А что в умах? И здесь картина весьма напоминает николаевскую эпоху. Сегодня лейтмотив социального поведения огромного большинства населения России — «усталое безразличие к своей судьбе» (А. И. Солженицын). В сущности это и есть то самое «полное равнодушие к добру и злу, к истине и ко лжи», которые Чаадаев отмечал в своих современниках (163, 127).
Что же нам делать?
Прежде всего, убедитесь, что вы действительно хотите и можете что-то делать. Но если у вас еще сохранилась способность действовать, а не имитировать деятельность (ведь наше время — время имитаторов), — то давайте для начала попробуем понять, на какую станцию мы всё же приехали. И куда с этой станции можно уехать дальше.
Заняв свое место где-то в седьмом десятке мирового рейтинга уровня жизни, Россия должна, наконец, определить свои реальные (а не выдуманные) цели и приоритеты. Главное на сегодняшний день — задача самопознания. Среди многочисленных дорог, на которые зовут нас политические зазывалы, нет той единственной дороги, которая только и может вывести из нынешнего духовного «бездорожья». Дороги, которая ведет к здравым суждениям и трезвым оценкам; дороги, которая учит истории лучше всех учебников и профессоров; дороги, которая пахнет ветром и дымом… Словом, той самой дороги, на которую звал Гоголь, заклинавший русского человека «проехаться по России».
Этой дорогой мы и отправимся во второй части нашей книги, не ставя перед собой никаких задач, кроме понимания, и не имея никаких обязательств, кроме сочувствия.
ЧАСТЬ ПЕРВАЯ.
БРИЧКА, ИЛИ «ОГНИ ПЕЧАЛЬНЫХ ДЕРЕВЕНЬ»
Глава первая.
Цель путешествия
Путешествие по России с познавательной целью всегда казалось русским людям каким-то странным, нелепым занятием. Не принято было и вести дневник путешествия по своей стране. Иное дело — поездки за границу, к святым местам или с дипломатической миссией. Тут полагалось «глядеть во все глаза». Даже у людей, не привыкших излагать мысли на бумаге, в новой обстановке появлялся писательский зуд. Через всю историю средневековой Руси проходит череда сочинений о дальних странах — от Италии до Индии и от Иерусалима до Любека. Не любили писать только о поездках в Золотую Орду. Это было что-то почти интимное, постыдное, унизительное. Да и писать-то было как бы и не о чем: варвары — они и есть варвары. А вокруг — бескрайнее Дикое поле…
Итак, писали обо всем необычном, достойном восхищения или примечания. Но Россия была своей, привычной и понятной. О ней писали иностранцы, честно пытавшиеся понять это «огромное, темное, неразгаданное дитя провидения» или стремившиеся прослыть знатоками России (33, 457).

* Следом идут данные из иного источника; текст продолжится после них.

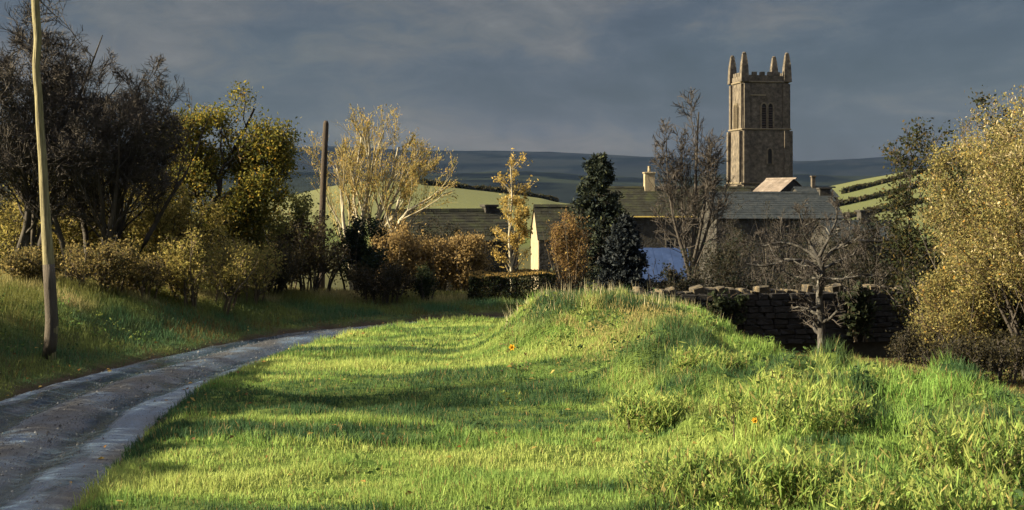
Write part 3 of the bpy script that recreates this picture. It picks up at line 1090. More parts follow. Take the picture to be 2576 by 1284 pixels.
def build_lane_end():
    br = M['bark_brown']
    tb = M['twig_brown']
    shrub('sallow_bush', 'soft grey-green bush between the olive tree and the short dark pole', 700, 37.5, 3.4, 2.1, 200,
          [(.13, .14, .045), (.085, .095, .035), (.18, .17, .055)], [3, 3, 2], 9000, .075, br, tb)
    shrub('bramble_thicket', 'dark brown bramble thicket at the foot of the short dark pole', 770, 36.0, 2.3, 2.2, 203,
          [(.035, .030, .018), (.060, .048, .025), (.10, .10, .035)], [4, 3, .6], 6500, .07, DARK, M['twig_dark'], nst=16, lean=40)
    shrub('bramble_thicket', 'low dark bramble thicket at the far end of the left bank', 655, 34.2, 1.5, 2.4, 206,
          [(.030, .030, .018), (.055, .046, .025), (.10, .08, .035)], [4, 3, .6], 5500, .07, DARK, M['twig_dark'], nst=16, lean=46)
    shrub('hazel_scrub', 'olive-gold scrub on the bank crest below the leaning olive tree', 520, 30.6, 1.9, 2.2, 260,
          [(.24, .21, .065), (.16, .15, .045), (.30, .24, .08)], [4, 3, 2], 7000, .06, br, tb, nst=14, lean=36)
    shrub('hazel_scrub', 'olive-gold scrub at the falling end of the bank', 610, 32.4, 1.5, 1.8, 264,
          [(.22, .19, .06), (.14, .14, .045), (.28, .21, .07)], [4, 3, 2], 5500, .06, br, tb, nst=14, lean=36)
    for i, (px, lab) in enumerate([(70, 'low brown-gold scrub on the bank crest at the foot of the pale pole'), (215, 'low brown-gold scrub on the bank crest under the dark bare trees'),
                                   (370, 'low brown-gold scrub on the bank crest left of the leaning olive tree')]):
        shrub('bank_scrub', lab, px + (0, 30, -25)[i], 28.6 + .5 * i, (.70, 1.15, .85)[i], (1.5, 2.4, 1.8)[i], 270 + 3 * i, [(.17, .135, .05), (.10, .085, .035), (.25, .20, .08), (.06, .06, .028)], [3, 3, 2, 2], 5000, .06,
              br, tb, nst=18, lean=44, group='low scrub along the bank crest')
    shrub('holly_bush', 'dark blue-green holly bush under the pale willow limbs', 905, 36.8, 2.4, 1.35, 209,
          GREEN_D + [(.02, .035, .03)], [3, 2, 3, 3], 9500, .075, DARK, M['twig_dark'], nst=10, lean=20)
    shrub('bramble_thicket', 'dark low bramble thicket where the lane bends out of sight', 965, 35.0, 1.1, 1.9, 212,
          [(.022, .022, .014), (.04, .033, .02)], [3, 2], 6000, .06, DARK, M['twig_dark'], nst=14, lean=50)
    # ochre winter beech hedge: three bushes grown together
    for i, (px, Y, h, w, lab) in enumerate([
            (985, 41.0, 2.6, 1.3, 'tall ochre winter beech bush right of the dark holly'),
            (1085, 41.4, 2.2, 1.6, 'wide ochre winter beech bush in the middle below the dark cottage'),
            (1175, 41.2, 2.3, 1.35, 'ochre winter beech bush behind the clipped dark hedge end')]):
        b = ground_at(px, Y)
        shrub('beech_bush', lab, px, Y, h, w, 220 + 3 * i, OCHRE, [4, 3, 2, 1], 15000, .07, br, tb, nst=16, lean=14, group='ochre beech bushes at the lane end', up=.12)
    shrub('gorse_clump', 'small dark rounded bush in front of the ochre beech', 1078, 35.9, 1.0, .62, 232, GREEN_D, [3, 2, 2], 3600, .05, DARK, M['twig_dark'], nst=10, lean=30)  # added dark bush stands in for the shaded hole in the beech
    # slim golden tree and dry brown bush
    b = ground_at(1284, 47.0)
    s = path_stem([(0, 0, -.2), (.05, 0, 1.5), (-.05, 0, 3.0), (.06, .05, 4.4), (0, 0, 5.6)], .075, .02)
    s2 = path_stem([(.03, 0, 2.0), (.3, .1, 3.0), (.38, 0, 4.4)], .045, .015)
    woody('birch_sapling', 'slim golden sapling in front of the pale lit gable', 'tree', b, 240, [s, s2],
          [L1(n=18, ang=38, ratio=.20, t0=.28, K=4, rmin=.009, lenfall=.3), L1(n=7, ang=35, ratio=.55, K=3, rmin=.006)],
          M['bark_pale'], M['twig_gold'],
          [dict(count=4200, size=.085, spread=.07, palette=[(.36, .27, .085), (.28, .22, .07), (.46, .33, .11)], weights=[3, 3, 2])])
    shrub('dry_bush', 'brown dry upright bush between the hedge and the dark yew', 1432, 42.0, 3.1, 1.25, 250,
          [(.20, .13, .055), (.13, .085, .04), (.34, .25, .07)], [4, 3, .7], 6500, .065, br, tb, nst=14, lean=12, up=.1)


build_lane_end()


def hedge(name, label, px0, px1, Y, dY, ztop, seed, pal, wts, nleaf, size, top_lit_pal=None, group=None):
    """clipped hedge: stems, twiggy body and leaves, one thing"""
    x0, x1 = (px0 - CX) / FPX * Y, (px1 - CX) / FPX * Y
    xc = (x0 + x1) / 2
    z0 = min(gz(x0, Y), gz(x1, Y), gz(xc, Y + dY)) - .1
    rng = np.random.default_rng(seed)
    root = empty(name, (xc, Y + dY / 2, z0), 0, label, 'hedge', group)
    Lx, H = (x1 - x0), ztop - z0
    n = max(8, int(Lx * 6))
    P = np.zeros((n, 5, 3))
    P[:, 0] = np.c_[rng.uniform(-Lx / 2, Lx / 2, n), rng.uniform(-dY * .3, dY * .3, n), np.zeros(n)]
    for j in range(1, 5):
        P[:, j] = P[:, j - 1] + np.c_[rng.normal(0, .06, (n, 2)), np.full(n, H * .94 / 4)]
    Rr = np.full((n, 5), .022) * np.linspace(1, .4, 5)
    A, Ra = sprout(rng, P, Rr, 12, .1, 1, 55, 15, .28, 4, .15, .1, .5, .007, lenfall=.2)
    lim = lambda p: (np.abs(p[:, 0]) < Lx / 2) & (np.abs(p[:, 1]) < dY / 2) & (p[:, 2] < H)
    A, Ra = cull(A, Ra, lim)
    B, Rb = sprout(rng, A, Ra, 4, .2, 1, 45, 15, .5, 3, .1, .1, .6, .005)
    # leaves crowd the outer skin
    c = rng.uniform(-1, 1, (nleaf, 3))
    face = rng.integers(0, 4, nleaf)
    depth = np.abs(rng.normal(0, .10, nleaf))
    c[face == 0, 1] = -1 + depth[face == 0]
    c[face == 1, 2] = 1 - depth[face == 1]
    c[face == 2, 0] = -1 + depth[face == 2]
    c[face == 3, 1] = 1 - depth[face == 3]
    pos = np.c_[c[:, 0] * Lx / 2, c[:, 1] * dY / 2, (c[:, 2] + 1) / 2 * H]
    lump = (fbm(pos[:, 0] * 1.6 + pos[:, 1], pos[:, 2] * 1.6 + pos[:, 1] * .7, seed) - .5)
    pos[:, 1] -= lump * .35 * (c[:, 1] < 0)
    pos[:, 2] += lump * .30 * (c[:, 2] > .5)
    pos[:, 0] += lump * .25 * np.sign(c[:, 0]) * (np.abs(c[:, 0]) > .9)
    a = unit(rng.normal(size=(nleaf, 3)))
    b = unit(np.cross(a, rng.normal(size=(nleaf, 3))))
    s = size * rng.uniform(.6, 1.4, nleaf)[:, None]
    V = np.stack([pos - a * s / 2, pos + b * s / 3.6, pos + a * s / 2, pos - b * s / 3.6], 1).reshape(-1, 3)
    pl = np.array(pal)
    ci = rng.choice(len(pl), nleaf, p=np.array(wts) / sum(wts))
    col = pl[ci] * rng.uniform(.7, 1.3, (nleaf, 1))
    if top_lit_pal is not None:  # gold top leaves: sunlight painted into the leaf colour
        k = (c[:, 2] > .93) & (rng.random(nleaf) < .75)
        col[k] = np.array(top_lit_pal) * rng.uniform(.7, 1.25, (k.sum(), 1))
    lf = [(V, np.arange(nleaf * 4).reshape(-1, 4), np.repeat(col, 4, 0))]
    finish_plant(root, [tubes(P, Rr, 6)], [tubes(A, Ra, 3), tubes(B, Rb, 3)], lf, DARK, M['twig_dark'], M['leaf'], 'stems', 'foliage')
    return root


hedge('clipped_hedge', 'clipped dark hedge with gold-tinged top left of the grassy mound', 1178, 1400, 36.4, 1.1, EYE + (HZ - 690) / FPX * 36.4, 300,
      GREEN_D + [(.045, .036, .020)], [3, 2, 3, 2], 15000, .06, top_lit_pal=(.26, .18, .06))


def conifer(name, label, px, Y, py_top, w, seed, pal, wts, dens=1.0):
    b = ground_at(px, Y)
    H = EYE + (HZ - py_top) / FPX * Y - b.z
    rng = np.random.default_rng(seed)
    root = empty(name, b, 0, label, 'conifer', 'dark conifers behind the mound')
    P, Rr = path_stem([(0, 0, -.2), (.03, 0, H * .5), (0, .03, H)], .16, .012, 14)
    n = int(230 * dens)
    t = np.sort(rng.random(n) ** .72)
    z = H * (.06 + .92 * t)
    az = rng.random(n) * 2 * np.pi
    prof = np.interp(t, [0, .12, .35, .6, .85, 1], [.92, 1.0, .86, .64, .38, .09])
    ln = w / 2 * prof * rng.uniform(.72, 1.15, n)
    K = 5
    B = np.zeros((n, K, 3))
    B[:, 0, 2] = z
    s = np.linspace(0, 1, K)
    lift = rng.uniform(.1, .5, n)
    for j in range(K):
        B[:, j, 0] = np.cos(az) * ln * s[j]
        B[:, j, 1] = np.sin(az) * ln * s[j]
        B[:, j, 2] = z + ln * (lift * s[j] - .35 * np.sin(s[j] * 2.2) * .6)
    Rb = np.full((n, K), .02) * np.linspace(1, .3, K)
    A, Ra = sprout(rng, B, Rb, 8, .25, 1, 48, 12, .42, 3, .1, .03, .5, .006)
    lf = leaves(rng, A, int(27000 * dens), .16, .07, pal, wts, aspect=2.6, up=.5, shade=.35)
    finish_plant(root, [tubes(P, Rr, 8), tubes(B, Rb, 4)], [tubes(A, Ra, 3)], [lf], DARK, M['twig_dark'], M['needle'])


conifer('yew_tree', 'tall pointed dark yew rising behind the mound', 1506, 54.0, 386, 3.9, 400,
        [(.022, .030, .020), (.015, .022, .018), (.045, .052, .022)], [4, 3, 1])
conifer('yew_tree', 'low blue-black yew at the right foot of the tall one', 1572, 50.5, 545, 2.5, 402,
        [(.014, .019, .022), (.020, .026, .030), (.010, .014, .018)], [4, 3, 2])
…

При такой традиции вполне закономерно, что первое подробное описание разных местностей России с историко-культурной точки зрения, представленное в виде путевых записок, принадлежит перу российского академика, но немца по происхождению, Герарда Миллера (1705—1783). Он прибыл в Россию в 1725 году и стал деятельным членом молодой Российской академии наук. Увлекшись историей России, Миллер исколесил всю страну в поисках редких документов и подлинных памятников старины.
Итак, первый путешественник по России был обрусевшим немцем. А первый русский путешественник — Николай Михайлович Карамзин — отправился на поиски новых впечатлений не в Архангельск или Казань, а в Женеву и Париж.
«Письма русского путешественника» Карамзина стали верстовым столбом с цифрой «один» на долгих дорогах русских путешественников последующих десятилетий.